Non-Synchronized: Deque is not synchronized by default, leading to better performance in non-concurrent scenarios.
More Flexibility: Deque can be used as both a stack and a queue, providing greater flexibility.
Better Performance: ArrayDeque in particular offers O(1) performance for push, pop, and peek operations without synchronization overhead.
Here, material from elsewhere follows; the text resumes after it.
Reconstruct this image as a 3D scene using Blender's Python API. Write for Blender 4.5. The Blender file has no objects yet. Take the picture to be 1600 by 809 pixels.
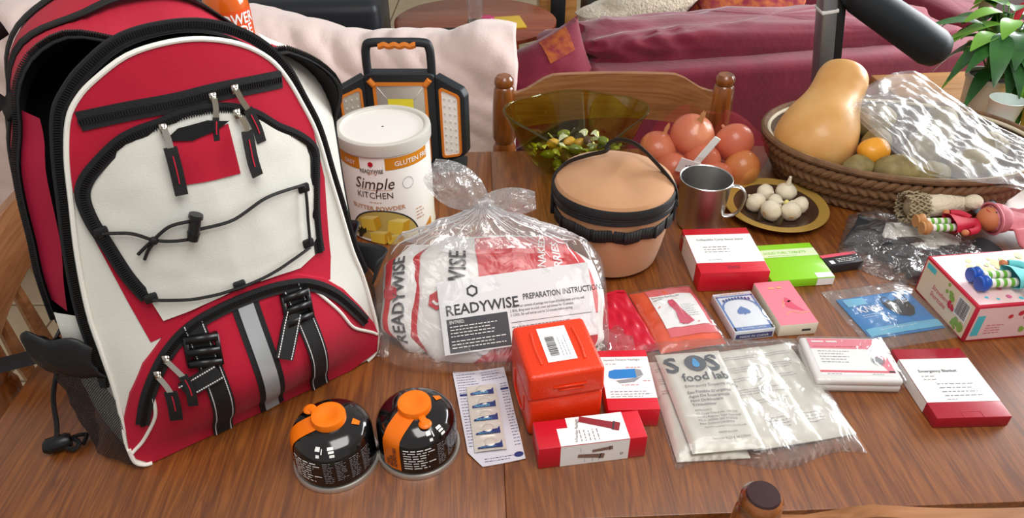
import bpy, bmesh, math, random
from mathutils import Vector, Matrix, noise
V = Vector; PI = math.pi; R = math.radians
sc = bpy.context.scene
COL = sc.collection
T = 0.75                                   # table top height

# ---------------------------------------------------------------- camera, light, exposure
cd = bpy.data.cameras.new('camera'); cam = bpy.data.objects.new('camera', cd); COL.objects.link(cam)
cd.sensor_fit = 'HORIZONTAL'; cd.sensor_width = 36; cd.lens = 36 * 1150 / 1600; cd.clip_start = .02
cam.location = (0, 0, 1.5); cam.rotation_euler = (R(90 - 36), 0, 0)
sc.camera = cam
w = bpy.data.worlds.new('room_daylight'); sc.world = w; w.use_nodes = True
bg = w.node_tree.nodes['Background']; bg.inputs[0].default_value = (1, .965, .93, 1); bg.inputs[1].default_value = .42
def area(name, loc, aim, size, sy, power, col):
    l = bpy.data.lights.new(name, 'AREA'); l.shape = 'RECTANGLE'; l.size = size; l.size_y = sy; l.energy = power; l.color = col
    o = bpy.data.objects.new(name, l); COL.objects.link(o); o.location = loc
    o.rotation_euler = (V(aim) - V(loc)).to_track_quat('-Z', 'Y').to_euler(); return o
area('window_daylight', (3.05, 2.6, 1.75), (.3, 1.2, .75), 2.2, 1.5, 150, (.95, .98, 1))
area('overhead_fill', (.35, .15, 2.55), (.05, .75, .8), 1.1, 1.1, 27, (1, .97, .93))  # added unseen fill above the table; its falloff leaves the sofa dimmer
sc.view_settings.view_transform = 'Standard'; sc.view_settings.look = 'None'
sc.view_settings.exposure = 0.05; sc.view_settings.gamma = 1; sc.view_settings.use_curve_mapping = False

# ---------------------------------------------------------------- materials
def lin(h):
    h = h.lstrip('#'); c = [int(h[i:i+2], 16) / 255 for i in (0, 2, 4)]
    return tuple(x / 12.92 if x <= .04045 else ((x + .055) / 1.055) ** 2.4 for x in c) + (1,)
MATS = {}
def M(name, col, rough=.5, metal=0, bump=0, bscale=200, var=0, vscale=8, coat=0, sheen=0, spec=.5, trans=0, sub=0, ior=1.45, emit=0, stretch=None, col2=None, dist=.002, vlo=.35, vhi=.65):
    m = bpy.data.materials.new(name); m.use_nodes = True; nt = m.node_tree; N = nt.nodes; L = nt.links
    p = N['Principled BSDF']; c = lin(col)
    p.inputs['Base Color'].default_value = c; p.inputs['Roughness'].default_value = rough; p.inputs['Metallic'].default_value = metal
    p.inputs['Coat Weight'].default_value = coat; p.inputs['Coat Roughness'].default_value = .12
    p.inputs['Sheen Weight'].default_value = sheen; p.inputs['Specular IOR Level'].default_value = spec
    p.inputs['Transmission Weight'].default_value = trans; p.inputs['IOR'].default_value = ior
    if sub:
        p.inputs['Subsurface Weight'].default_value = sub; p.inputs['Subsurface Scale'].default_value = .01
    if emit: p.inputs['Emission Color'].default_value = c; p.inputs['Emission Strength'].default_value = emit
    if bump or var or col2:
        tc = N.new('ShaderNodeTexCoord'); mp = N.new('ShaderNodeMapping'); L.new(tc.outputs['Object'], mp.inputs[0])
        if stretch: mp.inputs['Scale'].default_value = stretch
    if bump:
        n = N.new('ShaderNodeTexNoise'); n.inputs['Scale'].default_value = bscale; n.inputs['Detail'].default_value = 4
        b = N.new('ShaderNodeBump'); b.inputs['Strength'].default_value = bump; b.inputs['Distance'].default_value = dist
        L.new(mp.outputs[0], n.inputs[0]); L.new(n.outputs[0], b.inputs['Height']); L.new(b.outputs[0], p.inputs['Normal'])
    if var or col2:
        n = N.new('ShaderNodeTexNoise'); n.inputs['Scale'].default_value = vscale; n.inputs['Detail'].default_value = 6
        r = N.new('ShaderNodeValToRGB'); L.new(mp.outputs[0], n.inputs[0]); L.new(n.outputs[0], r.inputs[0]); L.new(r.outputs[0], p.inputs['Base Color'])
        c2 = lin(col2) if col2 else tuple(x * (1 - var) for x in c[:3]) + (1,)
        r.color_ramp.elements[0].position = vlo; r.color_ramp.elements[1].position = vhi
        r.color_ramp.elements[0].color = c2; r.color_ramp.elements[1].color = c
    MATS[name] = m; return m
def film(name, tint=(.97, .97, .97, 1), base=.05, edge=.55, haze=.06, scale=28, strength=.8, rough=.12, crk=18):
    m = bpy.data.materials.new(name); m.use_nodes = True; nt = m.node_tree; N = nt.nodes; L = nt.links
    N.remove(N['Principled BSDF']); out = N['Material Output']
    tc = N.new('ShaderNodeTexCoord'); n = N.new('ShaderNodeTexNoise'); n.inputs['Scale'].default_value = scale; n.inputs['Detail'].default_value = 3
    n.inputs['Distortion'].default_value = 1.5; L.new(tc.outputs['Object'], n.inputs[0])
    v = N.new('ShaderNodeTexVoronoi'); v.inputs['Scale'].default_value = crk; L.new(tc.outputs['Object'], v.inputs[0])
    ad = N.new('ShaderNodeMath'); ad.operation = 'ADD'; L.new(n.outputs[0], ad.inputs[0]); L.new(v.outputs['Distance'], ad.inputs[1])
    b = N.new('ShaderNodeBump'); b.inputs['Strength'].default_value = strength; b.inputs['Distance'].default_value = .01; L.new(ad.outputs[0], b.inputs['Height'])
    g = N.new('ShaderNodeBsdfGlossy'); g.inputs['Roughness'].default_value = rough; L.new(b.outputs[0], g.inputs['Normal'])
    t = N.new('ShaderNodeBsdfTransparent'); t.inputs[0].default_value = tint
    d = N.new('ShaderNodeBsdfDiffuse'); d.inputs[0].default_value = (.85, .85, .86, 1)
    lw = N.new('ShaderNodeLayerWeight'); lw.inputs[0].default_value = .35; L.new(b.outputs[0], lw.inputs['Normal'])
    mr = N.new('ShaderNodeMapRange'); mr.inputs['To Min'].default_value = base; mr.inputs['To Max'].default_value = edge; L.new(lw.outputs['Facing'], mr.inputs['Value'])
    m1 = N.new('ShaderNodeMixShader'); m1.inputs[0].default_value = haze; L.new(t.outputs[0], m1.inputs[1]); L.new(d.outputs[0], m1.inputs[2])
    m2 = N.new('ShaderNodeMixShader'); L.new(mr.outputs[0], m2.inputs[0]); L.new(m1.outputs[0], m2.inputs[1]); L.new(g.outputs[0], m2.inputs[2])
    L.new(m2.outputs[0], out.inputs[0]); MATS[name] = m; return m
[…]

Time and Space Complexity #

Operation	Time Complexity	Space Complexity	Description
push (insert)	O(1)	O(n)	Inserting an element at the top of the stack is constant time.
pop (remove)	O(1)	O(n)	Removing an element from the top of the stack is constant time.
peek (access top)	O(1)	O(1)	Accessing the top element without removing it is constant time.
search (search)	O(n)	O(1)	Searching for an element requires scanning the stack.
Iteration	O(n)	O(1)	Iterating through the stack takes linear time.

Examples #

Initialization and Pushing Elements:

Time Complexity: O(1) for each push

// Initialize a Stack
Stack<Integer> stack = new Stack<>();

// Push elements onto the stack
stack.push(1);   // [1]
stack.push(2);   // [1, 2]
stack.push(3);   // [1, 2, 3]

Accessing the Top Element (peek):

Time Complexity: O(1)

int topElement = stack.peek();  // Returns 3, the element at the top

Popping an Element:

Time Complexity: O(1)

int poppedElement = stack.pop();  // Removes and returns 3, stack becomes [1, 2]

Searching for an Element:

Time Complexity: O(n)

int position = stack.search(2);  // Returns the 1-based position of the element (2nd from top)
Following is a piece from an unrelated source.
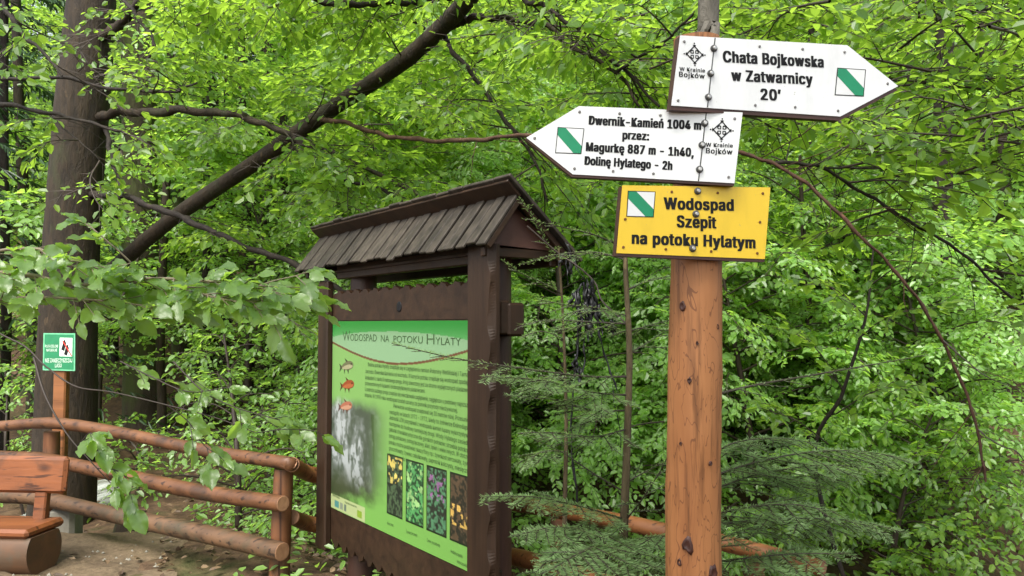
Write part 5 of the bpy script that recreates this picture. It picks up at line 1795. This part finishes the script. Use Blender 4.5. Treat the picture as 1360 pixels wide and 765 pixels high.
for k in range(4):
    x0 = rng.normal(808, 2); y0 = rng.uniform(420, 432)
    strand(x0, y0, x0 + rng.normal(0, 2), y0 + rng.uniform(12, 26), 3.2, rng.uniform(2.5, 4))
strand(774, 395, 757, 585, 3.2, 2.2)
strand(776, 430, 770, 500, 3.2, 3)
strand(790, 420, 815, 520, 3.2, 2.6)
strand(758, 560, 766, 680, 3.2, 2.2)
strand(812, 500, 828, 600, 3.1, 2.2)
strand(752, 322, 781, 375, 3.25, 2.2)
g.build('strands', M['shred'], sh)
g = Geo()
tube(g, px_path([(700, 300, 3.25), (740, 335, 3.25), (765, 352, 3.22), (790, 375, 3.2), (800, 400, 3.15), (832, 430, 2.97)]), .0035, 6, True, .1)
g.build('dead_twig', M['twig'], sh)

# ------------------------------------------------------------------ the near beech bough on the left
def near_leaves(gl, pos, dirs, nor, ln, wd):
    """large pleated leaves with wavy margins, 9 x 5 points each"""
    d = nrm(dirs)
    nn = nrm(nor - (nor * d).sum(-1, keepdims=True) * d)
    s = np.cross(d, nn)
    n = len(pos)
    nu, nv = 13, 7
    t = np.linspace(0, 1, nu)
    prof = np.interp(t, [0, .08, .25, .45, .65, .85, .96, 1], [.02, .32, .86, 1.0, .9, .5, .14, .0])
    v = np.linspace(-1, 1, nv)
    curl = rng.uniform(.05, .35, n); sag = rng.uniform(.05, .4, n); fold = rng.uniform(.1, .4, n); ph = rng.uniform(0, 6, n)
    T, Vv = np.meshgrid(t, v, indexing='ij')
    Wp = prof[:, None] * Vv
    al = T[None] * ln[:, None, None]
    sd_ = Wp[None] * (wd / 2)[:, None, None] * (1 + .05 * np.sin(T[None] * 40 + ph[:, None, None]))
    h = fold[:, None, None] * np.abs(sd_) - sag[:, None, None] * ln[:, None, None] * T[None] ** 2 * .6 \
        + .09 * wd[:, None, None] * np.sin((T[None] * 8 - np.abs(Vv)[None] * 2.0) * 2 * math.pi) * np.abs(Vv)[None] ** .7 * .5 \
        + .06 * wd[:, None, None] * np.sin(T[None] * 13 + ph[:, None, None] + Vv[None] * 2) * np.abs(Vv)[None] ** 2
    pts = pos[:, None, None] + al[..., None] * d[:, None, None] + sd_[..., None] * s[:, None, None] + h[..., None] * nn[:, None, None]
    i = (np.arange(nu - 1)[:, None] * nv + np.arange(nv - 1)[None]).reshape(-1, 1) + np.array([0, nv, nv + 1, 1])
    gl.add(pts.reshape(-1, 3), (np.arange(n)[:, None, None] * nu * nv + i[None]).reshape(-1, 4), 0, True)

rng = np.random.default_rng(77)
fbb = P(-420, 470, 2.2)
near = empty('near_beech_bough', fbb, 'near beech bough with large pale green leaves reaching in from the left edge', 'branch')
gl, gw = Geo(), Geo()
def near_twig(path, w0, w1, n_side, length, leaf, bias=(0, -.5, .75)):
    q = px_path(path, 30)
    d = (q - EYE) @ FWD
    tube(gw, q, np.linspace(w0, w1, 30) * d / F_PX / 2, 6, True, .05)
    A, Dv = [], []
    for k in range(n_side):
        t = .04 + .94 * (k + rng.random() * .5) / n_side
        j = min(int(t * 29), 28)
        tan = nrm(q[j + 1] - q[j])
        sdv = nrm(np.cross(tan, UPZ)) * (1 if k % 2 else -1)
        a = R(rng.uniform(18, 52))
        dv = nrm(tan * math.cos(a) + sdv * math.sin(a) + UPZ * rng.normal() * .25)
        A.append(q[j]); Dv.append((dv, length * rng.uniform(.5, 1.15)))
    A.append(q[-1]); Dv.append((nrm(q[-1] - q[-2]), length * .4))
    LP, LD, LN_, LS = [], [], [], []
    bias = np.array(bias)
    for a, (dv, l) in zip(A, Dv):
        m = max(3, int(l / .030))
        e = a + dv * l - UPZ * .15 * l
        tubes_thin(gw, [a], [e], .0017, .0008)
        s = np.cross(dv, UPZ)
        for i in range(m):
            t = (i + .8) / m
            LP.append(a + (e - a) * t)
            LD.append(dv * .9 + s * (.5 if i % 2 else -.5) * (1 if i < m - 1 else .1) - UPZ * .3 + rng.normal(size=3) * .22)
            LN_.append(bias + rng.normal(size=3) * .38)
            LS.append(leaf * rng.uniform(.65, 1.15))
    LS = np.array(LS)
    near_leaves(gl, np.array(LP), np.array(LD), np.array(LN_), LS, LS * rng.uniform(.5, .64, len(LS)))
near_twig([(-420, 470, 2.2), (-160, 390, 1.95), (0, 362, 1.85), (100, 378, 1.8), (200, 370, 1.75), (280, 374, 1.7), (330, 380, 1.65), (358, 386, 1.62)], 9, 2, 50, .15, .057)
near_twig([(-200, 420, 2.0), (-40, 345, 1.9), (40, 330, 1.85), (90, 345, 1.8), (130, 352, 1.75)], 6, 2, 20, .12, .06)
near_twig([(-220, 440, 2.0), (-60, 408, 1.9), (20, 396, 1.85), (90, 396, 1.8), (160, 402, 1.75), (220, 410, 1.72)], 6, 2, 28, .11, .056)
near_twig([(195, 372, 1.75), (170, 345, 1.72), (140, 318, 1.7), (118, 300, 1.7)], 3, 1.2, 4, .07, .07)
near_twig([(200, 374, 1.74), (260, 388, 1.68), (300, 398, 1.62), (345, 402, 1.6)], 3, 1.5, 20, .09, .058)
near_twig([(330, 385, 1.68), (360, 374, 1.7), (390, 367, 1.7), (402, 363, 1.7)], 2.5, 1.2, 2, .06, .066)
gl.build('leaves', M['leaf_glossy'], near)
gw.build('twig_sprays', M['twig_pale'], near)

fb2 = P(-300, 500, 2.9)
near2 = empty('hanging_beech_twig', fb2, 'thin arching beech twig with scattered leaves hanging in front of the left fence', 'branch')
gl, gw = Geo(), Geo()
tube(gw, px_path([(-300, 500, 2.9), (-80, 430, 2.7), (18, 452, 2.6), (60, 486, 2.55), (100, 513, 2.5), (150, 521, 2.45), (222, 538, 2.4), (290, 556, 2.35), (340, 575, 2.3)]), np.linspace(.0034, .0014, 54), 6, True, .08)
gw.build('twig', M['twig'], near2)
gw = Geo()
near_twig([(45, 475, 2.57), (60, 525, 2.5), (88, 575, 2.45), (118, 610, 2.42), (150, 645, 2.4)], 3.5, 1.2, 0, .06, .07)
gw.build('twig', M['twig'], near2)
gw = Geo()
near_twig([(230, 480, 2.5), (270, 520, 2.4), (310, 540, 2.35), (350, 552, 2.3), (380, 560, 2.28)], 2, 1.2, 6, .11, .06)
gw.build('twig', M['twig'], near2)
gw = Geo()
near_twig([(160, 480, 2.6), (200, 500, 2.5), (250, 520, 2.45), (300, 515, 2.4)], 2, 1.2, 6, .1, .06)
gw.build('twig', M['twig'], near2)
gw = Geo()
near_twig([(222, 538, 2.4), (250, 560, 2.4), (270, 590, 2.38), (290, 605, 2.36)], 1.6, 1, 4, .1, .068)
gw.build('twig', M['twig'], near2)
gw = Geo()
near_twig([(105, 590, 2.44), (120, 575, 2.42), (130, 590, 2.4)], 1.4, 1, 2, .06, .075)
gw.build('twig', M['twig'], near2)
gw = Geo()
near_twig([(130, 622, 2.41), (155, 625, 2.4), (170, 640, 2.4), (172, 665, 2.4)], 1.4, 1, 4, .06, .075)
gw.build('twig', M['twig'], near2)
gw = Geo()
near_twig([(340, 575, 2.3), (380, 570, 2.25), (415, 572, 2.2), (425, 576, 2.2)], 1.4, 1, 2, .06, .06)
gw.build('twig', M['twig'], near2)
gl.build('leaves', M['leaf_glossy'], near2)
Checking if the Stack is Empty:

Time Complexity: O(1)

boolean isEmpty = stack.isEmpty();  // Returns false if the stack has elements

Iterating Over the Stack:

Time Complexity: O(n)

// Iterating through the stack (from bottom to top)
for (Integer item : stack) {
    System.out.println(item);
}

Thread-Safe Access:

Time Complexity: O(1) for push and pop operations

// Stack is thread-safe for concurrent use
synchronized (stack) {
    stack.push(5);
    int value = stack.pop();
}

Reversing a String Using Stack:

public class StringReverser {
    public static String reverse(String str) {
        Stack<Character> stack = new Stack<>();

        // Push all characters onto the stack
        for (char c : str.toCharArray()) {
            stack.push(c);
        }

        // Pop all characters from the stack and append to result
        StringBuilder reversed = new StringBuilder();
        while (!stack.isEmpty()) {
            reversed.append(stack.pop());
        }
        return reversed.toString();
    }

    public static void main(String[] args) {
        String result = reverse("hello");
        System.out.println(result);  // Output: "olleh"
    }
}

Balanced Parentheses Checker Using Stack:

public class ParenthesesChecker {
    public static boolean isBalanced(String expression) {
        Stack<Character> stack = new Stack<>();

        for (char c : expression.toCharArray()) {
            if (c == '(' || c == '{' || c == '[') {
                stack.push(c);
            } else if (c == ')' || c == '}' || c == ']') {
                if (stack.isEmpty()) {
                    return false;
                }
                char top = stack.pop();
                if ((c == ')' && top != '(') ||
                    (c == '}' && top != '{') ||
                    (c == ']' && top != '[')) {
                    return false;
                }
            }
        }
        return stack.isEmpty();
    }

    public static void main(String[] args) {
        String expression = "{[()]}";
        System.out.println(isBalanced(expression));  // Output: true
    }
}

Conclusion: #

Stack in Java provides a thread-safe, synchronized implementation of a LIFO (Last In, First Out) data structure. It is simple to use and provides convenient methods for typical stack operations such as push, pop, and peek.
Advantages: It is thread-safe, easy to use, and provides fast access for stack-related operations.
Disadvantages: Stack is a legacy class, and the synchronized methods introduce unnecessary overhead in single-threaded contexts. Modern alternatives such as ArrayDeque or LinkedList (when used as a stack) are usually preferred due to better performance in non-threaded environments.